Puis Victor Hugo Jijon, membre de la Commission pour la défense des droits humains en Equateur, et par ailleurs membre du Mouvement de l'unité plurinational Pachakutik, a exposé l'importance de l'Asie de l'Est au plan géoéconomique et géopolitique, pour la recherche de la paix. Dans un contexte de crises simultanées - socio-économique, alimentaire, écologique, énergétique (la production d'hydrocarbures a atteint son maximum au début des années 2010) - les investissements globaux pour l'exploitation et la production de gaz naturel et de pétrole ont placé l'Asie de l'Est pratiquement au premier rang mondial. La raréfaction globale des ressources naturelles alimente les conflits en Asie de l'Est, parallèlement à un déploiement de la puissance économique chinoise qui ne correspond pas à une présence de confrontation (contrairement à celle des Etats-Unis) mais s'opère néanmoins au mieux des intérêts de la Chine. Les alternatives consistent à rechercher de nouvelles formes d'intégration régionale, économique et politique (sur le modèle de l'ALBA), à dessiner les contours d'une nouvelle architecture financière internationale (en Equateur, la FMI et la Banque mondiale ont été rejetés du pays), à renouveler les organisations multilatérales et à établir de nouveaux rapports directs entre les pays en développement du Sud.
Benoît Quennedey, vice-président de l'AAFC, a ensuite présenté l'économie nord-coréenne, composée de plusieurs "strates" économiques : une économie planifiée traditionnelle, marquée par l'autonomie des entreprises depuis 2002 et la fin de la planification impérative ; les marchés généraux de biens et de services ; les zones économiques spéciales. Alors que les structures et le niveau de développement sont ceux d'un pays à revenus intermédiaires, les autres indicateurs de développement que le PIB/habitant (santé, éducation) étant plus élevés, l'objectif affiché des autorités nord-coréennes est aujourd'hui l'élévation du niveau de vie de la population - ce qui implique des investissements étrangers accrus. Des sanctions économiques sans équivalent au monde handicapent l'atteinte de cet objectif, et ont ouvert la voie à la Chine comme partenaire économique et investisseur étranger privilégié. Compte tenu du potentiel de développement de l'économie nord-coréenne, notamment au plan minier (y compris les terres rares), les questions économiques et la situation diplomatiquement apparaissent étroitement imbriquées.
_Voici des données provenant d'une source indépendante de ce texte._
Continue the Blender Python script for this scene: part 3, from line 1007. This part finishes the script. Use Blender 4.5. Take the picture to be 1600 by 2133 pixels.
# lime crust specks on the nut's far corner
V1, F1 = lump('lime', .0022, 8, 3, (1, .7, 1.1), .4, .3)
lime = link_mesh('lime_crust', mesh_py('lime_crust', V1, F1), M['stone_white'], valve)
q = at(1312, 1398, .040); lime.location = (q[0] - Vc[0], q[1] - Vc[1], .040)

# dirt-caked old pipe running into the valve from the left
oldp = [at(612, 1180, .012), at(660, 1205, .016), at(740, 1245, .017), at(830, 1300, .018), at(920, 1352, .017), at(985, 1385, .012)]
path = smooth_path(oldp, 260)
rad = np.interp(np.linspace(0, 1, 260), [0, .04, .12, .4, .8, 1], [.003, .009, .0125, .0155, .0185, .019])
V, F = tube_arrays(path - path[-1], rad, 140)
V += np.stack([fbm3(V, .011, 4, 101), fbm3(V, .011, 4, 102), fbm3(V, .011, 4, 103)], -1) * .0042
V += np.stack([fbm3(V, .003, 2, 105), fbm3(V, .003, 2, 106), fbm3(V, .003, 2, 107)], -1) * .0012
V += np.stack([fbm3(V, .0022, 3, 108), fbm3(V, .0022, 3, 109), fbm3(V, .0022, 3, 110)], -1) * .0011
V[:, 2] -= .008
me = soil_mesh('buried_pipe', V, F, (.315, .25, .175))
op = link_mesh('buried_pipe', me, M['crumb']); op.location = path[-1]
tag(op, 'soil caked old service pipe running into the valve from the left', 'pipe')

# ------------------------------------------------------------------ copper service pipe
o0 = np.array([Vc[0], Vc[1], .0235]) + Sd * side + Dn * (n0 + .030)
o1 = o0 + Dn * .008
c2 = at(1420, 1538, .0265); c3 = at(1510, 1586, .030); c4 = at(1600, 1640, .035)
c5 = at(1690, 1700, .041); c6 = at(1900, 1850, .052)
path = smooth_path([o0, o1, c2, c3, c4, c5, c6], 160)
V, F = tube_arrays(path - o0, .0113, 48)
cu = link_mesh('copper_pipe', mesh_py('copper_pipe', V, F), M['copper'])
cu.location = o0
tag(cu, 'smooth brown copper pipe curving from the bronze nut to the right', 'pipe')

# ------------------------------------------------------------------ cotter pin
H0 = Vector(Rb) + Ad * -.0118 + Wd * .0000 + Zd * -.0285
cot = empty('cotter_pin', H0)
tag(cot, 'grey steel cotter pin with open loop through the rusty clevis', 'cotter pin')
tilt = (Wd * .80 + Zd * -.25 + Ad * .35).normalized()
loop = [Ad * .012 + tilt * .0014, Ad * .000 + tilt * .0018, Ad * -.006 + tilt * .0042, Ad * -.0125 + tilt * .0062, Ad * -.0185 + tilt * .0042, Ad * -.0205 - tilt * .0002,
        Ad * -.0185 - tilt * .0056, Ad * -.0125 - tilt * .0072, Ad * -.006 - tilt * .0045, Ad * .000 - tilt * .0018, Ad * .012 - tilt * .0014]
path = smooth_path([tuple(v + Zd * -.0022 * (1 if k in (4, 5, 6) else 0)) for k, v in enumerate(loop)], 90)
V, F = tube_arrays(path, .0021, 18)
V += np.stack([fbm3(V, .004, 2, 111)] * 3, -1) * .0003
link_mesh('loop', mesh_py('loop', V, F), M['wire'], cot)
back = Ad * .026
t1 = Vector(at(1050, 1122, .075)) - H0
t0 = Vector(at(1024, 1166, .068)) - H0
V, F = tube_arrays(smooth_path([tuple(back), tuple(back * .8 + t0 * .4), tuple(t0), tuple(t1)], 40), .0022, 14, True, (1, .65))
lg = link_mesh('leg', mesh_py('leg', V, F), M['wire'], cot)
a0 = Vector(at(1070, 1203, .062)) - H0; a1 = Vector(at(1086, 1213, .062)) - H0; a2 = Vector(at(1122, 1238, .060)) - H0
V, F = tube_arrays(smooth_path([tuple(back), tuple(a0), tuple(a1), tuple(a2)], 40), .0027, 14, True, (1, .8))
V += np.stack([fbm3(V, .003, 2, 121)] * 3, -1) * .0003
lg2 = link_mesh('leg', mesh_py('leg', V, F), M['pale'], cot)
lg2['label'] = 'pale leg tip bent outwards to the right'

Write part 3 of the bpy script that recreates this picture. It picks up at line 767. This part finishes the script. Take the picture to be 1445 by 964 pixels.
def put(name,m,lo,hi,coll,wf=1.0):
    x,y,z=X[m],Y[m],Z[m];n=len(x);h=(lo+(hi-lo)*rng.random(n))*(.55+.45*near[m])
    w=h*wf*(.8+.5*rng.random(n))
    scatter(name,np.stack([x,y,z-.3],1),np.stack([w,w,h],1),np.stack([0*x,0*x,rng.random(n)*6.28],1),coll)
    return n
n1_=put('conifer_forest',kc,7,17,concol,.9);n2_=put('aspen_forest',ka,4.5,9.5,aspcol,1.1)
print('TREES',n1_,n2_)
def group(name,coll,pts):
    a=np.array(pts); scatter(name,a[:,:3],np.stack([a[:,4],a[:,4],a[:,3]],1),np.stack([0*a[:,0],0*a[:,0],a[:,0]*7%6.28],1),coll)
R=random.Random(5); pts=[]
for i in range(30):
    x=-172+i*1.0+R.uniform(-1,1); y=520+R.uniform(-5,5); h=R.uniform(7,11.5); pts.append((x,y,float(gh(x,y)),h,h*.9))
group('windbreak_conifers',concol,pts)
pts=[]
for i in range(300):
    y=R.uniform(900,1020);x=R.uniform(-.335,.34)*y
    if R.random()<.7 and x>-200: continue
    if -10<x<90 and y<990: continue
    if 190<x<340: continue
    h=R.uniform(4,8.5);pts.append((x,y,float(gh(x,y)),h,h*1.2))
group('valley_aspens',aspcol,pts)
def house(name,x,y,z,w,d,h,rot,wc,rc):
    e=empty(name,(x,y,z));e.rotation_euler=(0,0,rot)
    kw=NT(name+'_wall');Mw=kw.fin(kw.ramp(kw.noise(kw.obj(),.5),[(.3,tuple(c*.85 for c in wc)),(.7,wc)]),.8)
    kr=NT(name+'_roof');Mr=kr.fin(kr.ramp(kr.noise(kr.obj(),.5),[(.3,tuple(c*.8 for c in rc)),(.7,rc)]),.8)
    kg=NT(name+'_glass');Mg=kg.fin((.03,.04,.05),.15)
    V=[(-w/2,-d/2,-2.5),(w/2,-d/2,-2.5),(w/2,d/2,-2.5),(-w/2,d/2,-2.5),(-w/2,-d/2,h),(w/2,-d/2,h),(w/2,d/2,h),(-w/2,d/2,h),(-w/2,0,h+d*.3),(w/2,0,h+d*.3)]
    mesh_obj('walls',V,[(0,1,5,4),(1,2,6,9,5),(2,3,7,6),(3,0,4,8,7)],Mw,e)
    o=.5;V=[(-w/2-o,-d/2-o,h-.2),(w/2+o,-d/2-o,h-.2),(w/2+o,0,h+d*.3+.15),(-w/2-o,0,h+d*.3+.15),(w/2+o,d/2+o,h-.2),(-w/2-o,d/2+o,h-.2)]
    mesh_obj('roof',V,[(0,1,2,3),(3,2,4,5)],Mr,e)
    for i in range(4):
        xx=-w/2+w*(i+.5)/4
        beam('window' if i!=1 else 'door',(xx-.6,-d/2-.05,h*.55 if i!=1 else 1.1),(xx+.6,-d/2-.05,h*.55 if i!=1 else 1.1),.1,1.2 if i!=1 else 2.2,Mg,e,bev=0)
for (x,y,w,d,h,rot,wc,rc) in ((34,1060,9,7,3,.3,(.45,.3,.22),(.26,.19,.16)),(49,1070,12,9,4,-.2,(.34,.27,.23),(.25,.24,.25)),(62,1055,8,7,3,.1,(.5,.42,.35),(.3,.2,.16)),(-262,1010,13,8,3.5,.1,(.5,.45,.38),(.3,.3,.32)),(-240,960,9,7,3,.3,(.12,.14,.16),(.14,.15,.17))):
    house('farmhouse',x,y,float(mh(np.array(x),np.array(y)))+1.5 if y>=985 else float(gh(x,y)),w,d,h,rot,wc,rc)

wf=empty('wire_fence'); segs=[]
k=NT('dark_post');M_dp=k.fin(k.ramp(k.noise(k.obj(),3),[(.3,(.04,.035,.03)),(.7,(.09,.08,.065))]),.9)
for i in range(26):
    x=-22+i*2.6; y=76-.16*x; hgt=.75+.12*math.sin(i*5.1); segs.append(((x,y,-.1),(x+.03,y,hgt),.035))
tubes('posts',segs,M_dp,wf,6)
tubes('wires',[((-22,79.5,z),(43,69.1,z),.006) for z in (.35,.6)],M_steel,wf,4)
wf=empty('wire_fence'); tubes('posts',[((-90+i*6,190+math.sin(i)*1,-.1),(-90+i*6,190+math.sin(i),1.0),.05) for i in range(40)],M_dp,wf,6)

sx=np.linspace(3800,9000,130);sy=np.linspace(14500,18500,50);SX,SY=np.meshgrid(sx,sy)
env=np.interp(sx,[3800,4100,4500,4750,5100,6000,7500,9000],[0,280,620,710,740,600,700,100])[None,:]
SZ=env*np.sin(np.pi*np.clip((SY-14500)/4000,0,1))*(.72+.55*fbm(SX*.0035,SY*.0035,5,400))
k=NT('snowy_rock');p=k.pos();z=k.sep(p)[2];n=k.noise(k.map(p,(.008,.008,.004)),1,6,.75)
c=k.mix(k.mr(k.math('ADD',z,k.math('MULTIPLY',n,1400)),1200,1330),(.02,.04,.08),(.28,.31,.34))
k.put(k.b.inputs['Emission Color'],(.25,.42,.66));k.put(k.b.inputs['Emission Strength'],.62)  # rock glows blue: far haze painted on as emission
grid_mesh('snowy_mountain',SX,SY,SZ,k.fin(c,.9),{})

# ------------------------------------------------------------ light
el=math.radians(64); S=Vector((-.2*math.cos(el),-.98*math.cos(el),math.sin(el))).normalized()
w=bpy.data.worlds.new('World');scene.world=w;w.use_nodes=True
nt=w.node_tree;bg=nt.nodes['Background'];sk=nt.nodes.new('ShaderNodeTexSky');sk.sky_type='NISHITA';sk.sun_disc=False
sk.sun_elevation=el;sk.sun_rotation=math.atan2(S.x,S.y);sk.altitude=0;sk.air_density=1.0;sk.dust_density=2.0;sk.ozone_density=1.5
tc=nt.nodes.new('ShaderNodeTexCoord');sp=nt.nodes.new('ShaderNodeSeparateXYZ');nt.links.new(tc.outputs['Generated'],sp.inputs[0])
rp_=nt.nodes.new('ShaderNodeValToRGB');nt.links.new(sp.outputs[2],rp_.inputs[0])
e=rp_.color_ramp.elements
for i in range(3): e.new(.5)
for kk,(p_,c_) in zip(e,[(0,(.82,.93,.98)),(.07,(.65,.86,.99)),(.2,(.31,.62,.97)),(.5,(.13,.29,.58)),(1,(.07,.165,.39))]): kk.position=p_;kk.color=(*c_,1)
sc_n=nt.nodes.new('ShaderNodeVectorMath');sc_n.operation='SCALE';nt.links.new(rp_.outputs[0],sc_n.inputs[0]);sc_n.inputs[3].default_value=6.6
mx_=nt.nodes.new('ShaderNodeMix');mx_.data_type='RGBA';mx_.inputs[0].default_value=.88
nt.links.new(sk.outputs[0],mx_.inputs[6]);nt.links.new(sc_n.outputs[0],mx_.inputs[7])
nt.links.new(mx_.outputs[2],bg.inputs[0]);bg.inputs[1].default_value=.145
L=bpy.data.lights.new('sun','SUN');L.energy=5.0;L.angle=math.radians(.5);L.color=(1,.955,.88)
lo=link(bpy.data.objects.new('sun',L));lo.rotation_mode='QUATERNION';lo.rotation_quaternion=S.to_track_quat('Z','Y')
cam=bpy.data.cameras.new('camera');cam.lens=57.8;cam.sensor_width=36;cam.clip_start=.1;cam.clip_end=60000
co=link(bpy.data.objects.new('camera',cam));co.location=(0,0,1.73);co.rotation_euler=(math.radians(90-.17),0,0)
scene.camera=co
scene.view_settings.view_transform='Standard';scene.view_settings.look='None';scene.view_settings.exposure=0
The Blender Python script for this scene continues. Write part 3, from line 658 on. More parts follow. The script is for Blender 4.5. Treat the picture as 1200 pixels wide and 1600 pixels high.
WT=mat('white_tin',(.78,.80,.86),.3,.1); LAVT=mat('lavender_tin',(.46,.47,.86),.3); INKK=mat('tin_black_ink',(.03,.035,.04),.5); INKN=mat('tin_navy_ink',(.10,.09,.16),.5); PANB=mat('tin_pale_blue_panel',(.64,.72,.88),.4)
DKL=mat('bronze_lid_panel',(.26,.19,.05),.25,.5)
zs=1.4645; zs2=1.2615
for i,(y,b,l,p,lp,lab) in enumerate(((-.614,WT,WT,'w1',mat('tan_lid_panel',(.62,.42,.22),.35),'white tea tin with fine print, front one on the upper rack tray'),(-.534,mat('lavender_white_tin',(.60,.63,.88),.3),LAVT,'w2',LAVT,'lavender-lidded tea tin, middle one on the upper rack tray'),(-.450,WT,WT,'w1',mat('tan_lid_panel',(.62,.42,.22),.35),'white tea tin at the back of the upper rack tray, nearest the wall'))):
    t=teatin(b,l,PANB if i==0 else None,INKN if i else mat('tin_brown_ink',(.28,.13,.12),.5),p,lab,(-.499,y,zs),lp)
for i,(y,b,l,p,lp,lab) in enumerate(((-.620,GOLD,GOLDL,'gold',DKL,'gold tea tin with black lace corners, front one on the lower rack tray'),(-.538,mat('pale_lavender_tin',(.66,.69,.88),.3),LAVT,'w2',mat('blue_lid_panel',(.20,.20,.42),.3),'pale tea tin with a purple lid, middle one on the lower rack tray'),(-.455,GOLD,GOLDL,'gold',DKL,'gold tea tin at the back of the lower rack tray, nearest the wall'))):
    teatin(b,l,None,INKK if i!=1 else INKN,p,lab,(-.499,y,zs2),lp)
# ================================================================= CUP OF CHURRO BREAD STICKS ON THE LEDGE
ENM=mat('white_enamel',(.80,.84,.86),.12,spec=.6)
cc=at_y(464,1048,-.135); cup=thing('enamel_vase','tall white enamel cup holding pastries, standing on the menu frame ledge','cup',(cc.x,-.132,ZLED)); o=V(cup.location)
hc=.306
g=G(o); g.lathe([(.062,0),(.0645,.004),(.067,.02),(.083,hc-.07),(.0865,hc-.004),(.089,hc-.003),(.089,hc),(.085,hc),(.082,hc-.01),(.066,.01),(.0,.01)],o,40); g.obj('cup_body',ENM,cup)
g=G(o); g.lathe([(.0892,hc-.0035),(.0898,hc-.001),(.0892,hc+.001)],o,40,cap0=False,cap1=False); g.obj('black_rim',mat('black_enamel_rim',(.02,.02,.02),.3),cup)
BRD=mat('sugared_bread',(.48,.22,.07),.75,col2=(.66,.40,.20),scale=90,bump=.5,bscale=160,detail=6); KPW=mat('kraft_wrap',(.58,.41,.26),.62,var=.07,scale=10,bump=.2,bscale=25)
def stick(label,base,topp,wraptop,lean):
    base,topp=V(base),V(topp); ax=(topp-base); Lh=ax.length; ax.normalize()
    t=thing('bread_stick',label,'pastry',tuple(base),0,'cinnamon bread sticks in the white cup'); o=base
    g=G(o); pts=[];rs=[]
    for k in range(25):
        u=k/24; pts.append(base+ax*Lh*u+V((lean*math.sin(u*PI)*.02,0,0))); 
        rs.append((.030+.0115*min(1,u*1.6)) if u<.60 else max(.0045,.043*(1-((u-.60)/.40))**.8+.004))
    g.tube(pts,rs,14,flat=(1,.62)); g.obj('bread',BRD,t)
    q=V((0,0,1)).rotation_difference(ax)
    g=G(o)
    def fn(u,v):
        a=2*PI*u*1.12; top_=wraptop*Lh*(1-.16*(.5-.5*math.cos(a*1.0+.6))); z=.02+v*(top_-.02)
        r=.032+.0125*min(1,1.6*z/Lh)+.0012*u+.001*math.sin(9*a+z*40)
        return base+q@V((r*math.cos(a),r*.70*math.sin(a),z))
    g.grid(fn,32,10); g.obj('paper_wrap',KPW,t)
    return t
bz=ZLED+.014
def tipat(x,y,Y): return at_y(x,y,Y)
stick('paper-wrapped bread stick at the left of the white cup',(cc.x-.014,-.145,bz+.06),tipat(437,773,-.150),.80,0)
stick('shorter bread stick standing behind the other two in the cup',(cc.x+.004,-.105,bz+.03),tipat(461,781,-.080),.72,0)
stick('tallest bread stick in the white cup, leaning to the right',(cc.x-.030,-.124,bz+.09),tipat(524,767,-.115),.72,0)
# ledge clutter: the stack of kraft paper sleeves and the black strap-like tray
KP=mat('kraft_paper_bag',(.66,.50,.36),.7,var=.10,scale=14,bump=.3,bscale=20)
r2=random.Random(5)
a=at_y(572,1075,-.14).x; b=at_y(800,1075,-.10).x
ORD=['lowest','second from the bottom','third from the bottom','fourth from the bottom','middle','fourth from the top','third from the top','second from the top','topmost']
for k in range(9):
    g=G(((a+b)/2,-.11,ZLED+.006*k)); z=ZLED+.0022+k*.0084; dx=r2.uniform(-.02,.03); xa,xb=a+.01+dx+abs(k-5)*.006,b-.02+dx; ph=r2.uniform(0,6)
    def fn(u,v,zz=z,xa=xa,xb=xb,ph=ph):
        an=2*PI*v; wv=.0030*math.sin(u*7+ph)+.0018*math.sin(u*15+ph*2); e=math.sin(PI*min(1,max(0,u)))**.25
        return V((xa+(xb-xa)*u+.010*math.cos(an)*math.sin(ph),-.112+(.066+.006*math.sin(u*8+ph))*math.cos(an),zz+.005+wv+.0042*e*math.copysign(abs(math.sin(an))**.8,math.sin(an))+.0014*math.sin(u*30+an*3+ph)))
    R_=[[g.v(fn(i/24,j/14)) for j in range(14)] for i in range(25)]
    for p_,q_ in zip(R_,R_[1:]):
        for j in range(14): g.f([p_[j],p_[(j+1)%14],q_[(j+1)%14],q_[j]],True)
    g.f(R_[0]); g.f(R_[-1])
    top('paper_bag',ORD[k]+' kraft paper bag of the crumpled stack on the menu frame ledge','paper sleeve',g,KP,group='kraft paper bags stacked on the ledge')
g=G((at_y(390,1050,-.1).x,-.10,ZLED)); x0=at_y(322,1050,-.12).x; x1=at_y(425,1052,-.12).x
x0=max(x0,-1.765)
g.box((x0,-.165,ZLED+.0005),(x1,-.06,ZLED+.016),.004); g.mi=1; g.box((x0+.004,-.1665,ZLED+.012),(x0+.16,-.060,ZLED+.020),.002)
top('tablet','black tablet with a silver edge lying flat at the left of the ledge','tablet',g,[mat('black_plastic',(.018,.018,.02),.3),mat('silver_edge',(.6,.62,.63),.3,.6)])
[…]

Enfin, Jean Salem, professeur de philosophie à l'Université Paris 1 (Panthéon-Sorbonne), a exposé les perspectives de paix en Corée au regard de la situation politique en Asie orientale. Revenant sur son voyage en Corée du Sud en 2013, il a souligné la puissance des luttes sociales mais aussi le climat de répression, dont témoigne notamment les poursuites engagées contre l'avocat Jang Kyung-uk pour sa participation à une conférence sur la paix en Corée (à laquelle l'AAFC était également présente). Balayant avec ironie les clichés sur les deux Corée, il a détaillé les erreurs commises par les partisans de la thèse - démentie depuis plus de 20 ans - de l'effondrement imminent de la République populaire démocratique de Corée (RPDC, Corée du Nord) - désormais réduits à prophétiser l'idée de survie de la Corée du Nord. Dans un contexte d'affaiblissement de l'empire américain et de montée des périls, la Corée apparaît comme le seul endroit au monde où se croisent les intérêts de quatre grandes puissances : les Etats-Unis, qui ont diabolisé la Corée du Nord dans le concept d' "Axe du mal" et persistent sur la triple voie du fondamentalisme, de l'unilatéralisme et du militarisme ; la Russie, dont la situation actuelle - comme en Syrie - témoigne du retour sur la scène internationale ; le Japon, qui est engagé dans une montée du militarisme dont témoigne les positions du Premier ministre Shinzo Abe ; la Chine, encerclée par un chapelet de bases américaines, et qui tente de desserrer cet étau au travers d'alliances comme au sein de l'Organisation de coopération de Shanghaï. Dans un tel contexte, le devoir des militants français est de soutenir les camarades coréens et de défendre la paix et la réunification de la péninsule contre ceux qui, Gouvernement français en tête, bradent l'intérêt national en s'alignant sur les positions américaines.
Les débats, très riches, ont porté notamment sur le déploiement de la puissance chinoise, et les comparaisons entre les situations de pays ou régions périphériques, comme le Vietnam et l'Amérique latine.
En conclusion, Stephen Cho, directeur de l'Institut de recherches coréennes du XXIe siècle, a souligné les risques de la constitution autour des Etats-Unis d'une alliance militaire menaçant la paix, de type OTAN, en Asie de l'Est, compte tenu de l'intérêt stratégique que revêt la position de la Corée. Il a souligné que l'alternative était le renforcement de la coopération régionale, sur un modèle qui devrait sans doute plus s'inspirer de l'ALBA que de l'Union européenne.
Les discussions se sont achevées autour d'un buffet offert aux participants.